**EXERCISE INSTRUCTIONS**
From the first line of the data below, repeat each line exactly until you reach the line with "random.seed(4)"; include that line too.

Scripts that build scenes
━━━━━━━━━━━━━━━━━━━━━━━━━━━━━━

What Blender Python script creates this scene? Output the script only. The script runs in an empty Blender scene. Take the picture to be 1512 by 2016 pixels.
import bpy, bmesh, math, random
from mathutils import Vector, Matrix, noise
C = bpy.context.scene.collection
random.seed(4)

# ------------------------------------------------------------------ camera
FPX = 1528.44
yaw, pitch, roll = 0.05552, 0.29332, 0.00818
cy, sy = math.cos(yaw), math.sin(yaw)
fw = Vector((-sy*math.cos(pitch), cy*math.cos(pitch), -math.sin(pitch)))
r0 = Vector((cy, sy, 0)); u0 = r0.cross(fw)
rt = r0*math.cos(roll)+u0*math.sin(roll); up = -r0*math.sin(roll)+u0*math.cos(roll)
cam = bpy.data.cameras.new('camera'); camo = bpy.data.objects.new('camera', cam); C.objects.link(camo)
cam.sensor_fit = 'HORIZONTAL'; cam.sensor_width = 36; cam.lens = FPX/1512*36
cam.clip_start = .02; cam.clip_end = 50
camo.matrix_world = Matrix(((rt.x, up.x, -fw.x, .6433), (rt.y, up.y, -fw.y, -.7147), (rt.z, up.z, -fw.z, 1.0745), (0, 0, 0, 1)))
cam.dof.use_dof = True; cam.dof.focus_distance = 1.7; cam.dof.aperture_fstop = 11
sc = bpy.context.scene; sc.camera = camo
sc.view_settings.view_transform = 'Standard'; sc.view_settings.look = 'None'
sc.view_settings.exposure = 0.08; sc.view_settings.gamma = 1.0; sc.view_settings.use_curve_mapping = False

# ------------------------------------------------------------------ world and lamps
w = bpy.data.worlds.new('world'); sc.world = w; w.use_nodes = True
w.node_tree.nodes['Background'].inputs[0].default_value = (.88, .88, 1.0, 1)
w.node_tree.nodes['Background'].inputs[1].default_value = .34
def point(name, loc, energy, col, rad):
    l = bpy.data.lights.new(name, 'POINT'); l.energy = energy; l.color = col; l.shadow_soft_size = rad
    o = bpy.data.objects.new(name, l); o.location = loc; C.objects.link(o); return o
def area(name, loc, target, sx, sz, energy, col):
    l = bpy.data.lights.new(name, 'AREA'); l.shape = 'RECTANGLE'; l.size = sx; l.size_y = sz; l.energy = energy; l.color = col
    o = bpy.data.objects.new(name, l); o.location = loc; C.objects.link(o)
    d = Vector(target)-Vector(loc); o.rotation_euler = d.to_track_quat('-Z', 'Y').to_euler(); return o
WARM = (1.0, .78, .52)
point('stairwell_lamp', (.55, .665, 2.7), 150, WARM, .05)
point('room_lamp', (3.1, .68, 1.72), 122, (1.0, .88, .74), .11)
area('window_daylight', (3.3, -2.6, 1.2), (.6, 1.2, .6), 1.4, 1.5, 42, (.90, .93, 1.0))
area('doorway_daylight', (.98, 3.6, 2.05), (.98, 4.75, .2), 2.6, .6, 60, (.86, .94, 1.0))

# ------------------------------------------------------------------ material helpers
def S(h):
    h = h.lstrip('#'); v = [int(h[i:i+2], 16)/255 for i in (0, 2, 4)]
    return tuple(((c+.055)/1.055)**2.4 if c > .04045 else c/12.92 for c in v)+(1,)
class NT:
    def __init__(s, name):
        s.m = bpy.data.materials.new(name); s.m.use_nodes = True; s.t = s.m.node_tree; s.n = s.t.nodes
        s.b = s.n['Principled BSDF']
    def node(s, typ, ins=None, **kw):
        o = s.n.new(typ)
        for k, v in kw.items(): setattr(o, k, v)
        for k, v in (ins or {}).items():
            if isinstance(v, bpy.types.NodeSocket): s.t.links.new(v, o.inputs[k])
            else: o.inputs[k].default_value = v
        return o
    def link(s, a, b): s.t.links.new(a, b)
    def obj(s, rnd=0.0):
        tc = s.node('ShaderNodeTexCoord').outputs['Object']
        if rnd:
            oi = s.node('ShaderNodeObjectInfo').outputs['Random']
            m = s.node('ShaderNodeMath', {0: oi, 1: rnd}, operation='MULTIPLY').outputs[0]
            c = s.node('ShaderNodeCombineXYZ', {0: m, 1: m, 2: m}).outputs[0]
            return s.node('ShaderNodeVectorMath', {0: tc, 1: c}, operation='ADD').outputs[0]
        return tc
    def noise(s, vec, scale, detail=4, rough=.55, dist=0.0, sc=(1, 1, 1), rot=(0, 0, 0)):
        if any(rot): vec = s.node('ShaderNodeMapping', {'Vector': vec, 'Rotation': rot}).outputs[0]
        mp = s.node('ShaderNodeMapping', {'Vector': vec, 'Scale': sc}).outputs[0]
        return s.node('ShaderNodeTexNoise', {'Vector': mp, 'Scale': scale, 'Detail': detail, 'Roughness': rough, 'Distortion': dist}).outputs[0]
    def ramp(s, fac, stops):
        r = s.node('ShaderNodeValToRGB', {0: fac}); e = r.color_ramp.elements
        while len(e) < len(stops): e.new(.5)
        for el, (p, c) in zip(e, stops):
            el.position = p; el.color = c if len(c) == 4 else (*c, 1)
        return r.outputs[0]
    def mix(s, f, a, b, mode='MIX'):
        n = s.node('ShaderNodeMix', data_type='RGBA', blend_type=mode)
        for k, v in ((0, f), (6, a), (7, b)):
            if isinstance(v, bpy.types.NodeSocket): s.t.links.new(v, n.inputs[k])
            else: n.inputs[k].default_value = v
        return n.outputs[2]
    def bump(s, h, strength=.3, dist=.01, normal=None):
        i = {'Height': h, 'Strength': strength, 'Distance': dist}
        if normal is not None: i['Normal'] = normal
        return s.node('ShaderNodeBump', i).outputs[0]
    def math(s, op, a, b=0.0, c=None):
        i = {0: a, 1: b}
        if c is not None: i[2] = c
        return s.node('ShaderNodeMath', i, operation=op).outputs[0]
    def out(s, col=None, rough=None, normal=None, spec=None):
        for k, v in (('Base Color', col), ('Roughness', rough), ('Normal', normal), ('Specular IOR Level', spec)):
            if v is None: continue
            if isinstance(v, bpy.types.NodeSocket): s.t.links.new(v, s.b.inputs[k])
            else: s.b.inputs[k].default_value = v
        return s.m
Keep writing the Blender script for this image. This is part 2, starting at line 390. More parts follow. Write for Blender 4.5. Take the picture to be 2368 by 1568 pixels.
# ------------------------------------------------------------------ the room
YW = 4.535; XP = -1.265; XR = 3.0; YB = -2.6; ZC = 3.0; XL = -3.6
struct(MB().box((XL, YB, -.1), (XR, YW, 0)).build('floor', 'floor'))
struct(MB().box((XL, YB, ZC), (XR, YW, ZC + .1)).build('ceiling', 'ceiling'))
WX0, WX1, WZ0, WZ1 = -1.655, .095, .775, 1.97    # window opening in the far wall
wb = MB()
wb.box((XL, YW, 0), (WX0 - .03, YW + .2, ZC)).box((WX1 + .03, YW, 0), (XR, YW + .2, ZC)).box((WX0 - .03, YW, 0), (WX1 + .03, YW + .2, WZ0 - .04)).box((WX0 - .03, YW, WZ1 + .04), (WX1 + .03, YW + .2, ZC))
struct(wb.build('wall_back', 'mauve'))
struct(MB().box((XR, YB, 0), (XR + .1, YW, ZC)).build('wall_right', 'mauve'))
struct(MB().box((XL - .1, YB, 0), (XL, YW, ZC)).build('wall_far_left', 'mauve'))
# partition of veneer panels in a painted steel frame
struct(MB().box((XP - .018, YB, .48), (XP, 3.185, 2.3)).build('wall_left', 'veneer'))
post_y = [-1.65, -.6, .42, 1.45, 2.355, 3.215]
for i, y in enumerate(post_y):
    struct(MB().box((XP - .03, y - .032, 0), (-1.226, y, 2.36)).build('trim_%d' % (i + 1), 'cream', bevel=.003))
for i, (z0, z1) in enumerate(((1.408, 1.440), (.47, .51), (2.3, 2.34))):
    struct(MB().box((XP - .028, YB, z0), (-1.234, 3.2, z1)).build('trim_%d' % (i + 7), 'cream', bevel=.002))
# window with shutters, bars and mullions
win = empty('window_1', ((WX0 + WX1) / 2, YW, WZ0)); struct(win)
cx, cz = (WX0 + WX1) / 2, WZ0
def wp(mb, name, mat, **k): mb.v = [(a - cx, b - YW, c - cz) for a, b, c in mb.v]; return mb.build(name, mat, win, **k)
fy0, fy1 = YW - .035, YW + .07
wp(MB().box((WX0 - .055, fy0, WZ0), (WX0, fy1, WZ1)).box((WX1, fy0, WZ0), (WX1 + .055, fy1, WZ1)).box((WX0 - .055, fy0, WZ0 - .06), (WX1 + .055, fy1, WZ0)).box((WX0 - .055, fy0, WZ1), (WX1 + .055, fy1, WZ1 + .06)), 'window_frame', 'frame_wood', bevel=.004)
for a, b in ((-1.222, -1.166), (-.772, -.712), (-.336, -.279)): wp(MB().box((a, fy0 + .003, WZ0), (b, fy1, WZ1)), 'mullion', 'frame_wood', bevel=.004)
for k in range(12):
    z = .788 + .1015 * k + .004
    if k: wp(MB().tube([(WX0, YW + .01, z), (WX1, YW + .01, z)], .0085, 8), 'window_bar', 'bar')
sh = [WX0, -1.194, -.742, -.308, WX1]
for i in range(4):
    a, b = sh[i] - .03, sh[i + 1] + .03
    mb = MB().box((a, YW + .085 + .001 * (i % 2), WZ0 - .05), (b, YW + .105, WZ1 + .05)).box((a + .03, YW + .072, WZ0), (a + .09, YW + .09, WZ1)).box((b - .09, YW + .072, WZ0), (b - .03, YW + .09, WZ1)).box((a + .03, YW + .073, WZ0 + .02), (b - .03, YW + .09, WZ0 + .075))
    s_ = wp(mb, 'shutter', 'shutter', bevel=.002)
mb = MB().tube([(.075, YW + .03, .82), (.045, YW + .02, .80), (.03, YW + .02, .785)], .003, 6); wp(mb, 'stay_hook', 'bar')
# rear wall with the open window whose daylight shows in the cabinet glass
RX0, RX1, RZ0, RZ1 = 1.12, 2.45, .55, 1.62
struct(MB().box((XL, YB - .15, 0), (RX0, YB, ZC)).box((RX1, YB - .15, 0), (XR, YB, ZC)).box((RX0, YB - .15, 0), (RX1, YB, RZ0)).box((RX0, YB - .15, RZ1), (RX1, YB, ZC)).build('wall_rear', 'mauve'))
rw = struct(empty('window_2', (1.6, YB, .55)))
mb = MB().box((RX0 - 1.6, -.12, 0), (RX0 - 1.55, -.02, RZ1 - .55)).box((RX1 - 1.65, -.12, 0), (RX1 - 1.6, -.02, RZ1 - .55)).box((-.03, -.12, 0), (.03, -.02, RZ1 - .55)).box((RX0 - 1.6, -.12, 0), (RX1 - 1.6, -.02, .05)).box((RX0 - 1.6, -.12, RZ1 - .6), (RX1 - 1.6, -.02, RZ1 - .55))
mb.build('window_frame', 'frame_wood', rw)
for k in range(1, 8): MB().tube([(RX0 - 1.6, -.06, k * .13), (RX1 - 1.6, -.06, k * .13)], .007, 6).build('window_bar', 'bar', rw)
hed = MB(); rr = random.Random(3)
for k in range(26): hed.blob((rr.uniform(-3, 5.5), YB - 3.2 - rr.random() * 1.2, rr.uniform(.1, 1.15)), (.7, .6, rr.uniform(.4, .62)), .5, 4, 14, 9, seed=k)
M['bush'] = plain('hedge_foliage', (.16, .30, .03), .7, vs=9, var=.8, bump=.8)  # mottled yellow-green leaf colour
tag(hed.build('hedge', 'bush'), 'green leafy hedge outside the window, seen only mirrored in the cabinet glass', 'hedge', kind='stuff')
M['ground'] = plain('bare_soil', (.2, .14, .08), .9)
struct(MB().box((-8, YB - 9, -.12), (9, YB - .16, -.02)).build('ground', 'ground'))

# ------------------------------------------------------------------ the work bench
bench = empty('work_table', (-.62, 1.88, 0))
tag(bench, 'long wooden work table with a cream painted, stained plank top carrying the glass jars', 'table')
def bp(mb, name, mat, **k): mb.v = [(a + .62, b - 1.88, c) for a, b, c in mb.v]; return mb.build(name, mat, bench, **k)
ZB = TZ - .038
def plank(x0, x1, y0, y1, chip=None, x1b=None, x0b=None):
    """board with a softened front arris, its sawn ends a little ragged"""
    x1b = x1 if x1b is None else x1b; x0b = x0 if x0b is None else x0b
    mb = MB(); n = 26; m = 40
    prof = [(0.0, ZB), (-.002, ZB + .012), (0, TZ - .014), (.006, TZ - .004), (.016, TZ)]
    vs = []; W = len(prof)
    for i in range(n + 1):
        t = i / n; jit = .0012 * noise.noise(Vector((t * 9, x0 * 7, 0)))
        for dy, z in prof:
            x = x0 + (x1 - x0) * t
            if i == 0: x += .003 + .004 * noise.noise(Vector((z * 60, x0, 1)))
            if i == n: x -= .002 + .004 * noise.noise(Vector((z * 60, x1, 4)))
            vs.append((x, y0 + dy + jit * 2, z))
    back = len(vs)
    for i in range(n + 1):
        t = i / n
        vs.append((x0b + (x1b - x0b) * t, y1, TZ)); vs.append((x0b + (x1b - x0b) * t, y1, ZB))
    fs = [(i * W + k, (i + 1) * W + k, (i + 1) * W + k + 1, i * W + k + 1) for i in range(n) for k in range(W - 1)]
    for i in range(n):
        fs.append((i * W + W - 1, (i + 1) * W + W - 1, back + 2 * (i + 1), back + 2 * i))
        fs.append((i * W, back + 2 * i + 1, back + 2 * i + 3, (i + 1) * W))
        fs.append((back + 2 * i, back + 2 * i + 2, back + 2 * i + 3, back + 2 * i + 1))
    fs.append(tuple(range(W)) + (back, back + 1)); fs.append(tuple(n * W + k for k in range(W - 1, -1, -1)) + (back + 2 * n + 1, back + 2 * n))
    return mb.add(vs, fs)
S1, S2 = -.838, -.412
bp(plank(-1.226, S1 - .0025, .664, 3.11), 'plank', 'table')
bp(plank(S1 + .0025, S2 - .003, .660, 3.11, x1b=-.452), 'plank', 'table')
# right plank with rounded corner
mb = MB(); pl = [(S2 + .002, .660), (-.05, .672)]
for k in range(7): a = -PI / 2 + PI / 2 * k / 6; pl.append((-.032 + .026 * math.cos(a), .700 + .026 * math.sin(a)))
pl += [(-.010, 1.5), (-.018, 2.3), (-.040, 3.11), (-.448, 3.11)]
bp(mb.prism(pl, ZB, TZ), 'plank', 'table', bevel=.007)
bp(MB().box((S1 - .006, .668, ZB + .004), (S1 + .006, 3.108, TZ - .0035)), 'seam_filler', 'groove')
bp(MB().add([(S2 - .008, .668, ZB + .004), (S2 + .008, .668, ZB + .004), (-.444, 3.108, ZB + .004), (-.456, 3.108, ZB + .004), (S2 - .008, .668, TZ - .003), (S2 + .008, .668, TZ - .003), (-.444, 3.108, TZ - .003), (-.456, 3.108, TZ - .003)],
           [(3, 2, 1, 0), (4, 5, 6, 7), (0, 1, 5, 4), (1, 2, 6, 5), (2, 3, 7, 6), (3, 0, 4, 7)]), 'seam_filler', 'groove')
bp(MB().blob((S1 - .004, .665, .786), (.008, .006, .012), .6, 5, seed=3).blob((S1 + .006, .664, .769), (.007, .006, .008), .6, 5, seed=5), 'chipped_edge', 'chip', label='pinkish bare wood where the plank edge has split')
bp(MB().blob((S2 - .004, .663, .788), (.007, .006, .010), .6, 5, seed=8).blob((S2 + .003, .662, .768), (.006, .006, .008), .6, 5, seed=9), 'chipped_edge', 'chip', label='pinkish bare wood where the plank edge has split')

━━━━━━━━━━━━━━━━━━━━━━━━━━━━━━

**RESULT OF THIS TASK**
What Blender Python script creates this scene? Output the script only. The script runs in an empty Blender scene. Take the picture to be 1512 by 2016 pixels.
import bpy, bmesh, math, random
from mathutils import Vector, Matrix, noise
C = bpy.context.scene.collection
random.seed(4)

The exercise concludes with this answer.